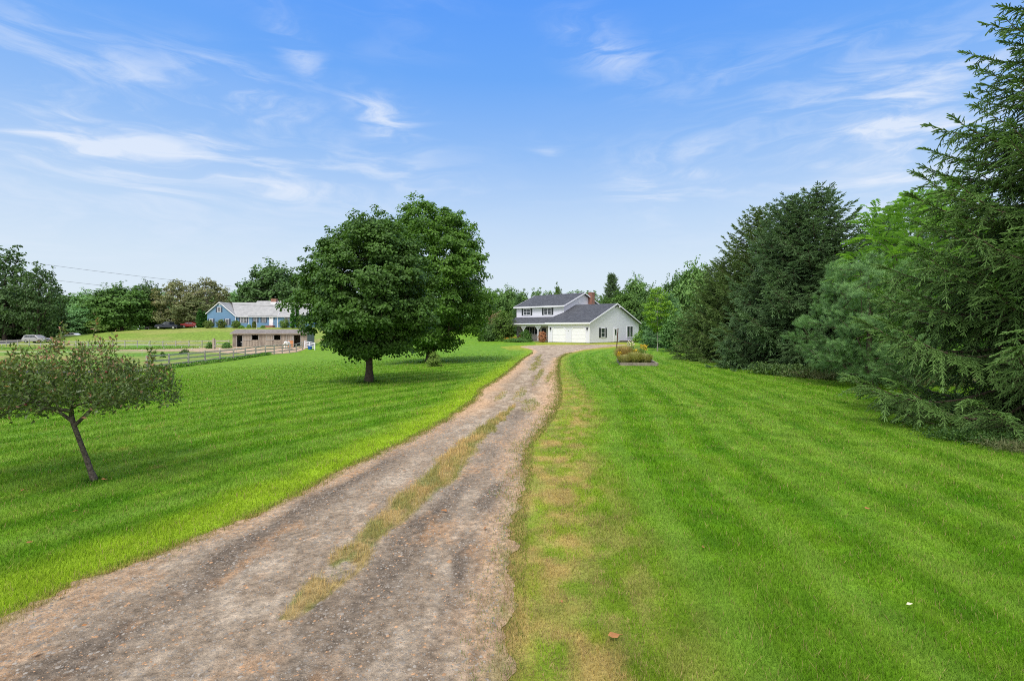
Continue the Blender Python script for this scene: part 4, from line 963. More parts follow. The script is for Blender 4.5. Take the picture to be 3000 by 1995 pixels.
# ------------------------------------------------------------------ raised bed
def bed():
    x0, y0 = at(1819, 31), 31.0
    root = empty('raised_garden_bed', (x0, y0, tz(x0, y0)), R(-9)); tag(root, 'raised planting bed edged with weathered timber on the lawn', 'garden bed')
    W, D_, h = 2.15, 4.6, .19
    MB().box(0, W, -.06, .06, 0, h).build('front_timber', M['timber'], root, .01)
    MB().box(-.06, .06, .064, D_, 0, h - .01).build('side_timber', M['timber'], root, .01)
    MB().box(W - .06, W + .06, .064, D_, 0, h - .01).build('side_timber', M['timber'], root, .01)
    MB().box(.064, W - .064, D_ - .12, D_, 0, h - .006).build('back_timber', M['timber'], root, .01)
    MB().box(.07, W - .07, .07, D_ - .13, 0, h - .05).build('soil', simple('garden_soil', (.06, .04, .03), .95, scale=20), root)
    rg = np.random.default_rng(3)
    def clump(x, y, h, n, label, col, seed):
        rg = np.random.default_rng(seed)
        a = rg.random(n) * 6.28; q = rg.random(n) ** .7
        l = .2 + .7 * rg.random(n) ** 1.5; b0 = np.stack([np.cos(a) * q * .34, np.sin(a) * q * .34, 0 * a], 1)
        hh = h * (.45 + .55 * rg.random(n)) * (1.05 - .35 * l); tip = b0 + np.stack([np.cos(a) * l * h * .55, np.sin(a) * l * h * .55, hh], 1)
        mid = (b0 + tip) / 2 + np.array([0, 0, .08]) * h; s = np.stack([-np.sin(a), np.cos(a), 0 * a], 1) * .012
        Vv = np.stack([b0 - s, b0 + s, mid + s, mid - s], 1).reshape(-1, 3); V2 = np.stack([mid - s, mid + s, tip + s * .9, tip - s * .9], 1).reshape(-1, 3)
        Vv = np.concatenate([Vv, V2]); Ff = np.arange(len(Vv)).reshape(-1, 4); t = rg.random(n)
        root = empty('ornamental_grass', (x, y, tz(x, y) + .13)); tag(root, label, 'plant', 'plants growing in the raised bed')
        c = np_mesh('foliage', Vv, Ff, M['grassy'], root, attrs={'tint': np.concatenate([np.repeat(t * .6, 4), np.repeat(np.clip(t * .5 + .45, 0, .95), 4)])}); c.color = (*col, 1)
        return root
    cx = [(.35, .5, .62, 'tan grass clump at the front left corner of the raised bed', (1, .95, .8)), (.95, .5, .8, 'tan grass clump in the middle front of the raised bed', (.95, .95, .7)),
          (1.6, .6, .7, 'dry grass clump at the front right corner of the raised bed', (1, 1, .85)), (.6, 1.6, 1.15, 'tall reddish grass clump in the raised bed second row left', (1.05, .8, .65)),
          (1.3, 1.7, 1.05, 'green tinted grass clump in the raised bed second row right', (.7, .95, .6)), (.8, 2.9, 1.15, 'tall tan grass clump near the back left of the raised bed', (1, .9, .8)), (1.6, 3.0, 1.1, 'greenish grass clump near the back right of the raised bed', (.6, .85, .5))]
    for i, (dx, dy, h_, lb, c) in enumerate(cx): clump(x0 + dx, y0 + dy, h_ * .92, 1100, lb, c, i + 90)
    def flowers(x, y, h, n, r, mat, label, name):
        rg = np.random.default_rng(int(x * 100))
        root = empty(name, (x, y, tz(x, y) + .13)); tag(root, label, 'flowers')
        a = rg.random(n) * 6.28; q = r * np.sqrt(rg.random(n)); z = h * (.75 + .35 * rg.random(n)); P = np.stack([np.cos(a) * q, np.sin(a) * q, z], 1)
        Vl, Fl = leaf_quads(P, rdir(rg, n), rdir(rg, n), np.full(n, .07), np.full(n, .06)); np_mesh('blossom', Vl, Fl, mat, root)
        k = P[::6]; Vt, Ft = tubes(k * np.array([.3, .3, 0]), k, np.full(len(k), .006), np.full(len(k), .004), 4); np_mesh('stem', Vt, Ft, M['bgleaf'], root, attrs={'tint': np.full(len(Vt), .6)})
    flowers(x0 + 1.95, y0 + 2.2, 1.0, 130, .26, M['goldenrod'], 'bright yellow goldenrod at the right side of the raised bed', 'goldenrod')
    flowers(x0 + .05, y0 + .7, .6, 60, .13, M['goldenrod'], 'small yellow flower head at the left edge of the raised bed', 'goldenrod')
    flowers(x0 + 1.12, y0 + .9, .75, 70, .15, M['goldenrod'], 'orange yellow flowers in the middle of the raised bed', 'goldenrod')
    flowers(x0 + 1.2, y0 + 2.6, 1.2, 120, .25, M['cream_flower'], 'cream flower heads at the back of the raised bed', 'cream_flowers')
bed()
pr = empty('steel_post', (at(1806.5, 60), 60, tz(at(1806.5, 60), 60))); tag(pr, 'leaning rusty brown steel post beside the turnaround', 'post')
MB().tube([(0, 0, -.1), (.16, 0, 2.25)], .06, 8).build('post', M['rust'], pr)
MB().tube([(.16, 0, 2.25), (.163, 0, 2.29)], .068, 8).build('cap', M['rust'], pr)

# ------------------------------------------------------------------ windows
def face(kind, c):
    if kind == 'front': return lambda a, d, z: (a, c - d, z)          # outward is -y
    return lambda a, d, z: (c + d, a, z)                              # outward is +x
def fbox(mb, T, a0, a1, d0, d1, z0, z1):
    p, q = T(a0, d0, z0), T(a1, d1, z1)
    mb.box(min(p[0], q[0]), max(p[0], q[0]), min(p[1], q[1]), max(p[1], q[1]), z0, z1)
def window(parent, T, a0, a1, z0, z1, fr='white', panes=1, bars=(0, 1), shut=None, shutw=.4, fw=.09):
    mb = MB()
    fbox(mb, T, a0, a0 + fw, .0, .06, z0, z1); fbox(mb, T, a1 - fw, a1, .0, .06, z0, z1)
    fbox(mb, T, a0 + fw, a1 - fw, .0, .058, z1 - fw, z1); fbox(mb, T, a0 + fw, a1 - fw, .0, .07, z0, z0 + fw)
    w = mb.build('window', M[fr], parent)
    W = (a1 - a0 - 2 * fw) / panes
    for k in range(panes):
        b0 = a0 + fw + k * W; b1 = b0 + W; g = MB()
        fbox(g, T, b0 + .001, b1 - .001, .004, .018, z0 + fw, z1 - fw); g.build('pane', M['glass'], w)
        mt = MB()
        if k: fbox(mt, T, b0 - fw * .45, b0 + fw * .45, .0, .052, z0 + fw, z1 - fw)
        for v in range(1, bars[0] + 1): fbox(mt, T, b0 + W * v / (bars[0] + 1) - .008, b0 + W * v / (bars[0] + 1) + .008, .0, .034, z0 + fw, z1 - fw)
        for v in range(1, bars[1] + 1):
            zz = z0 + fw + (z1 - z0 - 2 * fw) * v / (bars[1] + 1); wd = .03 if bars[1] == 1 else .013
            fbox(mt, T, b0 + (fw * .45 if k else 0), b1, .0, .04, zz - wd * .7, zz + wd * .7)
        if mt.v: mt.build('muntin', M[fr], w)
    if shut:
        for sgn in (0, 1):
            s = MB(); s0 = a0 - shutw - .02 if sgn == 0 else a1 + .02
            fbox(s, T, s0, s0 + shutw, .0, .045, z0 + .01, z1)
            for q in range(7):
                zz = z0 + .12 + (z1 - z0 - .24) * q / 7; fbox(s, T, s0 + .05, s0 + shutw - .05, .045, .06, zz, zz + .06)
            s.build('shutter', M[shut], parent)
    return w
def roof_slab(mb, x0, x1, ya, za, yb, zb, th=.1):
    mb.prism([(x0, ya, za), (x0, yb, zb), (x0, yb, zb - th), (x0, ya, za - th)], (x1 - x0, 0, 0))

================

TASK INSTRUCTIONS –
Pictures excluded, quote all the data above exactly.

SOLUTION TO THE EXERCISE –
Continue the Blender Python script for this scene: part 4, from line 963. More parts follow. The script is for Blender 4.5. Take the picture to be 3000 by 1995 pixels.
# ------------------------------------------------------------------ raised bed
def bed():
    x0, y0 = at(1819, 31), 31.0
    root = empty('raised_garden_bed', (x0, y0, tz(x0, y0)), R(-9)); tag(root, 'raised planting bed edged with weathered timber on the lawn', 'garden bed')
    W, D_, h = 2.15, 4.6, .19
    MB().box(0, W, -.06, .06, 0, h).build('front_timber', M['timber'], root, .01)
    MB().box(-.06, .06, .064, D_, 0, h - .01).build('side_timber', M['timber'], root, .01)
    MB().box(W - .06, W + .06, .064, D_, 0, h - .01).build('side_timber', M['timber'], root, .01)
    MB().box(.064, W - .064, D_ - .12, D_, 0, h - .006).build('back_timber', M['timber'], root, .01)
    MB().box(.07, W - .07, .07, D_ - .13, 0, h - .05).build('soil', simple('garden_soil', (.06, .04, .03), .95, scale=20), root)
    rg = np.random.default_rng(3)
    def clump(x, y, h, n, label, col, seed):
        rg = np.random.default_rng(seed)
        a = rg.random(n) * 6.28; q = rg.random(n) ** .7
        l = .2 + .7 * rg.random(n) ** 1.5; b0 = np.stack([np.cos(a) * q * .34, np.sin(a) * q * .34, 0 * a], 1)
        hh = h * (.45 + .55 * rg.random(n)) * (1.05 - .35 * l); tip = b0 + np.stack([np.cos(a) * l * h * .55, np.sin(a) * l * h * .55, hh], 1)
        mid = (b0 + tip) / 2 + np.array([0, 0, .08]) * h; s = np.stack([-np.sin(a), np.cos(a), 0 * a], 1) * .012
        Vv = np.stack([b0 - s, b0 + s, mid + s, mid - s], 1).reshape(-1, 3); V2 = np.stack([mid - s, mid + s, tip + s * .9, tip - s * .9], 1).reshape(-1, 3)
        Vv = np.concatenate([Vv, V2]); Ff = np.arange(len(Vv)).reshape(-1, 4); t = rg.random(n)
        root = empty('ornamental_grass', (x, y, tz(x, y) + .13)); tag(root, label, 'plant', 'plants growing in the raised bed')
        c = np_mesh('foliage', Vv, Ff, M['grassy'], root, attrs={'tint': np.concatenate([np.repeat(t * .6, 4), np.repeat(np.clip(t * .5 + .45, 0, .95), 4)])}); c.color = (*col, 1)
        return root
    cx = [(.35, .5, .62, 'tan grass clump at the front left corner of the raised bed', (1, .95, .8)), (.95, .5, .8, 'tan grass clump in the middle front of the raised bed', (.95, .95, .7)),
          (1.6, .6, .7, 'dry grass clump at the front right corner of the raised bed', (1, 1, .85)), (.6, 1.6, 1.15, 'tall reddish grass clump in the raised bed second row left', (1.05, .8, .65)),
          (1.3, 1.7, 1.05, 'green tinted grass clump in the raised bed second row right', (.7, .95, .6)), (.8, 2.9, 1.15, 'tall tan grass clump near the back left of the raised bed', (1, .9, .8)), (1.6, 3.0, 1.1, 'greenish grass clump near the back right of the raised bed', (.6, .85, .5))]
    for i, (dx, dy, h_, lb, c) in enumerate(cx): clump(x0 + dx, y0 + dy, h_ * .92, 1100, lb, c, i + 90)
    def flowers(x, y, h, n, r, mat, label, name):
        rg = np.random.default_rng(int(x * 100))
        root = empty(name, (x, y, tz(x, y) + .13)); tag(root, label, 'flowers')
        a = rg.random(n) * 6.28; q = r * np.sqrt(rg.random(n)); z = h * (.75 + .35 * rg.random(n)); P = np.stack([np.cos(a) * q, np.sin(a) * q, z], 1)
        Vl, Fl = leaf_quads(P, rdir(rg, n), rdir(rg, n), np.full(n, .07), np.full(n, .06)); np_mesh('blossom', Vl, Fl, mat, root)
        k = P[::6]; Vt, Ft = tubes(k * np.array([.3, .3, 0]), k, np.full(len(k), .006), np.full(len(k), .004), 4); np_mesh('stem', Vt, Ft, M['bgleaf'], root, attrs={'tint': np.full(len(Vt), .6)})
    flowers(x0 + 1.95, y0 + 2.2, 1.0, 130, .26, M['goldenrod'], 'bright yellow goldenrod at the right side of the raised bed', 'goldenrod')
    flowers(x0 + .05, y0 + .7, .6, 60, .13, M['goldenrod'], 'small yellow flower head at the left edge of the raised bed', 'goldenrod')
    flowers(x0 + 1.12, y0 + .9, .75, 70, .15, M['goldenrod'], 'orange yellow flowers in the middle of the raised bed', 'goldenrod')
    flowers(x0 + 1.2, y0 + 2.6, 1.2, 120, .25, M['cream_flower'], 'cream flower heads at the back of the raised bed', 'cream_flowers')
bed()
pr = empty('steel_post', (at(1806.5, 60), 60, tz(at(1806.5, 60), 60))); tag(pr, 'leaning rusty brown steel post beside the turnaround', 'post')
MB().tube([(0, 0, -.1), (.16, 0, 2.25)], .06, 8).build('post', M['rust'], pr)
MB().tube([(.16, 0, 2.25), (.163, 0, 2.29)], .068, 8).build('cap', M['rust'], pr)

# ------------------------------------------------------------------ windows
def face(kind, c):
    if kind == 'front': return lambda a, d, z: (a, c - d, z)          # outward is -y
    return lambda a, d, z: (c + d, a, z)                              # outward is +x
def fbox(mb, T, a0, a1, d0, d1, z0, z1):
    p, q = T(a0, d0, z0), T(a1, d1, z1)
    mb.box(min(p[0], q[0]), max(p[0], q[0]), min(p[1], q[1]), max(p[1], q[1]), z0, z1)
def window(parent, T, a0, a1, z0, z1, fr='white', panes=1, bars=(0, 1), shut=None, shutw=.4, fw=.09):
    mb = MB()
    fbox(mb, T, a0, a0 + fw, .0, .06, z0, z1); fbox(mb, T, a1 - fw, a1, .0, .06, z0, z1)
    fbox(mb, T, a0 + fw, a1 - fw, .0, .058, z1 - fw, z1); fbox(mb, T, a0 + fw, a1 - fw, .0, .07, z0, z0 + fw)
    w = mb.build('window', M[fr], parent)
    W = (a1 - a0 - 2 * fw) / panes
    for k in range(panes):
        b0 = a0 + fw + k * W; b1 = b0 + W; g = MB()
        fbox(g, T, b0 + .001, b1 - .001, .004, .018, z0 + fw, z1 - fw); g.build('pane', M['glass'], w)
        mt = MB()
        if k: fbox(mt, T, b0 - fw * .45, b0 + fw * .45, .0, .052, z0 + fw, z1 - fw)
        for v in range(1, bars[0] + 1): fbox(mt, T, b0 + W * v / (bars[0] + 1) - .008, b0 + W * v / (bars[0] + 1) + .008, .0, .034, z0 + fw, z1 - fw)
        for v in range(1, bars[1] + 1):
            zz = z0 + fw + (z1 - z0 - 2 * fw) * v / (bars[1] + 1); wd = .03 if bars[1] == 1 else .013
            fbox(mt, T, b0 + (fw * .45 if k else 0), b1, .0, .04, zz - wd * .7, zz + wd * .7)
        if mt.v: mt.build('muntin', M[fr], w)
    if shut:
        for sgn in (0, 1):
            s = MB(); s0 = a0 - shutw - .02 if sgn == 0 else a1 + .02
            fbox(s, T, s0, s0 + shutw, .0, .045, z0 + .01, z1)
            for q in range(7):
                zz = z0 + .12 + (z1 - z0 - .24) * q / 7; fbox(s, T, s0 + .05, s0 + shutw - .05, .045, .06, zz, zz + .06)
            s.build('shutter', M[shut], parent)
    return w
def roof_slab(mb, x0, x1, ya, za, yb, zb, th=.1):
    mb.prism([(x0, ya, za), (x0, yb, zb), (x0, yb, zb - th), (x0, ya, za - th)], (x1 - x0, 0, 0))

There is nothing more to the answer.